1928 Me & High School Friends at Geneva on the Lake

Hips and smile are broad
as she kneels on sandy concrete steps
of the beach on Sturgeon Point
Lake Erie silvered behind her

Posed with her four friends in black wool
swimsuits with rows of buttons
Their bobbed hair slicked down or tucked
into swim caps

Two are flapper-thin but my grandmother
and two of her friends are thick-set
broad-shouldered and well-fed
nineteen and unconcerned

The one I am drawn to is the one
with her arms around the thin girl
Her chin tucked down and lips pressed
against the girl’s shoulder

Curly hair can’t hide a wicked glint
as the photographer
arranges them all in a stack
for a moment

Now dog-eared and anonymous
but for my grandmother’s handwriting
and the sound of her laugh
through the box of my memory

1928 Me & Friends at Geneva on the Lake Dorothy Joyce (kneeling, far left)

1928 Me & Friends at Geneva on the Lake
Dorothy Joyce (kneeling, far left), aged 19

Third draft (first two from August 2014). Still no good ending.

A lot of my work is ekphrastic in nature. I like working from photographs, because I like working around and under the edges for a story.

This is part of a project I’ve been working on for five years. My grandma Joyce (nee Neubecker 50/50 Irish & German), married my grandfather (full Irish) in 1938, when she was 29 years old. They were engaged (or something) for seven years before they married, and it’s a puzzle with no answer, because she died in 2000, before I knew any of this and could ask her to tell me about it or explain why. So I’ve been trying to figure out how to tell her story, and the only thing I have to go on (besides my 70-year old mother’s memory) are the photos saved in an old steamer trunk.
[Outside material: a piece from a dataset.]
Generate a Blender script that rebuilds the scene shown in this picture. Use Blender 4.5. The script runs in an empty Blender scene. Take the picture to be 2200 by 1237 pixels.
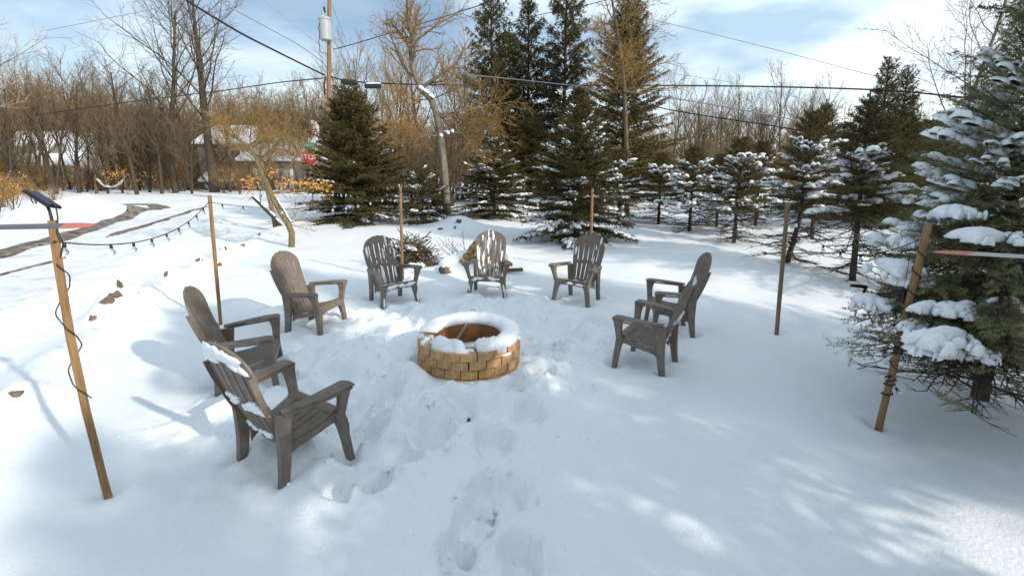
import bpy, math, random
import numpy as np
from mathutils import Vector, Matrix

R = math.radians
SC = bpy.context.scene
COL = SC.collection

# ------------------------------------------------------------------ camera, sky, sun, exposure
CAM_H = 2.05
PITCH = R(10)
cd = bpy.data.cameras.new('camera')
cam = bpy.data.objects.new('camera', cd)
COL.objects.link(cam)
cam.location = (0, 0, CAM_H)
cam.rotation_euler = (R(90) - PITCH, 0, 0)
cd.sensor_width = 36
cd.lens = 36 * 1000 / 2200
cd.shift_y = -(618.5 - 537.3) / 2200
cd.clip_start = 0.05
cd.clip_end = 3000
SC.camera = cam

SUN_EL = R(27)
SUN_DIR = Vector((0.80 * math.cos(SUN_EL), -0.60 * math.cos(SUN_EL), math.sin(SUN_EL)))   # towards the sun

w = bpy.data.worlds.new('World')
SC.world = w
w.use_nodes = True
nt = w.node_tree
nt.nodes.clear()


def N(nt, t, **kw):
    n = nt.nodes.new(t)
    for k, v in kw.items():
        setattr(n, k, v)
    return n


def setin(n, **kw):
    for k, v in kw.items():
        n.inputs[k.replace('_', ' ')].default_value = v


out = N(nt, 'ShaderNodeOutputWorld')
sky = N(nt, 'ShaderNodeTexSky', sky_type='NISHITA', sun_disc=False, sun_elevation=SUN_EL,
        sun_rotation=math.atan2(SUN_DIR.x, SUN_DIR.y), air_density=1.0, dust_density=0.7, ozone_density=2.0)
bg_sky = N(nt, 'ShaderNodeBackground')
bg_sky.inputs[1].default_value = 0.075
bg_cloud = N(nt, 'ShaderNodeBackground')
bg_cloud.inputs[1].default_value = 0.78
tc = N(nt, 'ShaderNodeTexCoord')
mp = N(nt, 'ShaderNodeMapping')
mp.inputs['Scale'].default_value = (1.0, 1.0, 2.6)
mp.inputs['Location'].default_value = (0.35, 0.1, 0.3)
n1 = N(nt, 'ShaderNodeTexNoise')
setin(n1, Scale=2.6, Detail=7.0, Roughness=0.5, Distortion=0.3)
n2 = N(nt, 'ShaderNodeTexNoise')
setin(n2, Scale=3.4, Detail=4.0, Roughness=0.5, Distortion=0.1)
sep = N(nt, 'ShaderNodeSeparateXYZ')
# a cloud bank that thickens towards +x and thins to a pale veil towards -x
ma = N(nt, 'ShaderNodeMath', operation='MULTIPLY_ADD')
ma.inputs[1].default_value = 0.13
ma.inputs[2].default_value = 0.04
ad = N(nt, 'ShaderNodeMath', operation='ADD')
cr = N(nt, 'ShaderNodeValToRGB')
cr.color_ramp.elements[0].position = 0.40
cr.color_ramp.elements[0].color = (0.20, 0.20, 0.20, 1)
cr.color_ramp.elements[1].position = 0.62
cr.color_ramp.elements[1].color = (1, 1, 1, 1)
cr2 = N(nt, 'ShaderNodeValToRGB')
cr2.color_ramp.elements[0].position = 0.36
cr2.color_ramp.elements[0].color = (0.42, 0.58, 0.72, 1)
cr2.color_ramp.elements[1].position = 0.58
cr2.color_ramp.elements[1].color = (0.87, 0.965, 1.0, 1)
mx = N(nt, 'ShaderNodeMixShader')
L = nt.links.new
L(tc.outputs['Generated'], mp.inputs[0])
L(mp.outputs[0], n1.inputs['Vector'])
L(mp.outputs[0], n2.inputs['Vector'])
L(tc.outputs['Generated'], sep.inputs[0])
L(sep.outputs['X'], ma.inputs[0])
L(n1.outputs['Fac'], ad.inputs[0])
L(ma.outputs[0], ad.inputs[1])
L(ad.outputs[0], cr.inputs[0])
L(n2.outputs['Fac'], cr2.inputs[0])
L(cr2.outputs[0], bg_cloud.inputs[0])
L(sky.outputs[0], bg_sky.inputs[0])
L(cr.outputs[0], mx.inputs[0])
L(bg_sky.outputs[0], mx.inputs[1])
L(bg_cloud.outputs[0], mx.inputs[2])
L(mx.outputs[0], out.inputs[0])

sl = bpy.data.lights.new('sun', 'SUN')
sl.energy = 2.35
sl.angle = R(0.9)
sl.color = (1.0, 0.92, 0.80)
sun = bpy.data.objects.new('sun', sl)
COL.objects.link(sun)
sun.rotation_euler = SUN_DIR.to_track_quat('Z', 'Y').to_euler()
sun.location = (8, -6, 12)

SC.view_settings.view_transform = 'Standard'
SC.view_settings.look = 'None'
SC.view_settings.exposure = 0.76
SC.view_settings.gamma = 1.0
SC.view_settings.use_curve_mapping = False
SC.render.engine = 'CYCLES'
try:
    SC.cycles.use_denoising = True
    SC.cycles.max_bounces = 6
    SC.cycles.diffuse_bounces = 3
    SC.cycles.transparent_max_bounces = 8
except Exception:
    pass


# ------------------------------------------------------------------ pixel <-> place helpers (photo is 2200 x 1237)
def ray(x, y):
    dx, dy = (x - 1100) / 1000, (y - 537.3) / 1000
    return (dx, math.cos(PITCH) - dy * math.sin(PITCH), -math.sin(PITCH) - dy * math.cos(PITCH))


def G(x, y, z=0.0):
    d = ray(x, y)
    t = (z - CAM_H) / d[2]
    return (d[0] * t, d[1] * t)


def P(x, y, Y):
    d = ray(x, y)
    t = Y / d[1]
    return Vector((d[0] * t, Y, CAM_H + d[2] * t))


# ------------------------------------------------------------------ noise
def _hash(ix, iy, seed):
    h = (ix.astype(np.int64) * 374761393 + iy.astype(np.int64) * 668265263 + seed * 1442695041) & 0xffffffff
    h = ((h ^ (h >> 13)) * 1274126177) & 0xffffffff
    h = h ^ (h >> 16)
    return (h & 0xffff) / 65535.0


def vnoise(x, y, seed=0):
    x = np.asarray(x, float)
    y = np.asarray(y, float)
    ix, iy = np.floor(x), np.floor(y)
    fx, fy = x - ix, y - iy
    fx = fx * fx * fx * (fx * (fx * 6 - 15) + 10)
    fy = fy * fy * fy * (fy * (fy * 6 - 15) + 10)
    ix = ix.astype(np.int64)
    iy = iy.astype(np.int64)
    a, b = _hash(ix, iy, seed), _hash(ix + 1, iy, seed)
    c, d = _hash(ix, iy + 1, seed), _hash(ix + 1, iy + 1, seed)
    return (a * (1 - fx) + b * fx) * (1 - fy) + (c * (1 - fx) + d * fx) * fy - 0.5


def fbm(x, y, oct=4, seed=0):
    s, a, f = 0, 1.0, 1.0
    for i in range(oct):
        s = s + a * vnoise(x * f + 17.3 * i, y * f - 9.1 * i, seed + i)
        a *= 0.5
        f *= 2.03
    return s


def sstep(e0, e1, x):
    t = np.clip((x - e0) / (e1 - e0), 0, 1)
    return t * t * (3 - 2 * t)


def seg_dist(x, y, pts):
    """distance to a polyline, and the signed side (positive on the right of its direction)"""
    best = np.full(np.shape(x), 1e9)
    side = np.zeros(np.shape(x))
    for (x0, y0), (x1, y1) in zip(pts[:-1], pts[1:]):
        dx, dy = x1 - x0, y1 - y0
        l2 = dx * dx + dy * dy
        t = np.clip(((x - x0) * dx + (y - y0) * dy) / l2, 0, 1)
        d = np.hypot(x - (x0 + t * dx), y - (y0 + t * dy))
        s = np.sign((x - x0) * dy - (y - y0) * dx)
        m = d < best
        best = np.where(m, d, best)
        side = np.where(m, s, side)
    return best, side


# ------------------------------------------------------------------ materials
def mat(name, base, rough=0.8, nscale=None, ncol=None, bump=0.0, bscale=None, stretch=None, detail=5.0, ramp=(0.35, 0.68),
        objrand=None, spec=None, metal=0.0, trans=0.0, distort=0.0):
    m = bpy.data.materials.new(name)
    m.use_nodes = True
    t = m.node_tree
    b = t.nodes['Principled BSDF']
    b.inputs['Base Color'].default_value = (*base, 1)
    b.inputs['Roughness'].default_value = rough
    b.inputs['Metallic'].default_value = metal
    if spec is not None:
        b.inputs['Specular IOR Level'].default_value = spec
    if trans:
        b.inputs['Transmission Weight'].default_value = trans
    co = N(t, 'ShaderNodeTexCoord')
    vec = co.outputs['Object']
    if stretch:
        mpn = N(t, 'ShaderNodeMapping')
        mpn.inputs['Scale'].default_value = stretch
        t.links.new(vec, mpn.inputs[0])
        vec = mpn.outputs[0]
    colout = None
    if nscale:
        n = N(t, 'ShaderNodeTexNoise')
        setin(n, Scale=nscale, Detail=detail, Roughness=0.6, Distortion=distort)
        t.links.new(vec, n.inputs['Vector'])
        r = N(t, 'ShaderNodeValToRGB')
        r.color_ramp.elements[0].position = ramp[0]
        r.color_ramp.elements[1].position = ramp[1]
        r.color_ramp.elements[0].color = (*base, 1)
        r.color_ramp.elements[1].color = (*(ncol or base), 1)
        t.links.new(n.outputs['Fac'], r.inputs[0])
        colout = r.outputs[0]
    if objrand:
        oi = N(t, 'ShaderNodeObjectInfo')
        r2 = N(t, 'ShaderNodeValToRGB')
        els = r2.color_ramp.elements
        for i, c in enumerate(objrand):
            p = i / (len(objrand) - 1)
            if i < 2:
                e = els[i]
                e.position = p
            else:
                e = els.new(p)
            e.color = (*c, 1)
        # re-sort safe: set by position
        for i, c in enumerate(objrand):
            pos = i / (len(objrand) - 1)
            e = min(els, key=lambda q: abs(q.position - pos))
            e.color = (*c, 1)
        t.links.new(oi.outputs['Random'], r2.inputs[0])
        if colout is not None:
            mxn = N(t, 'ShaderNodeMix', data_type='RGBA', blend_type='MULTIPLY')
            mxn.inputs[0].default_value = 1.0
            t.links.new(colout, mxn.inputs[6])
            t.links.new(r2.outputs[0], mxn.inputs[7])
            colout = mxn.outputs[2]
        else:
            colout = r2.outputs[0]
    if colout is not None:
        t.links.new(colout, b.inputs['Base Color'])
    if bump:
        n3 = N(t, 'ShaderNodeTexNoise')
        setin(n3, Scale=bscale or 40.0, Detail=6.0, Roughness=0.65)
        t.links.new(vec, n3.inputs['Vector'])
        bp = N(t, 'ShaderNodeBump')
        bp.inputs['Strength'].default_value = bump
        bp.inputs['Distance'].default_value = 0.02
        t.links.new(n3.outputs['Fac'], bp.inputs['Height'])
        t.links.new(bp.outputs[0], b.inputs['Normal'])
    return m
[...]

This one has more of a story to tell, I think–Geneva-on-the-Lake is almost 60 miles from Cleveland, so my grandmother and her friends were staying at one of the resorts–clearly placing her comfortably in the middle class. This is at odds with I remember about her: her stories of the Depression and her insistence on covering everything with plastic and never throwing ANYTHING away that might be re-used again in some way.

This is 1928–just over a year before the Crash. There is nothing but blue skies ahead.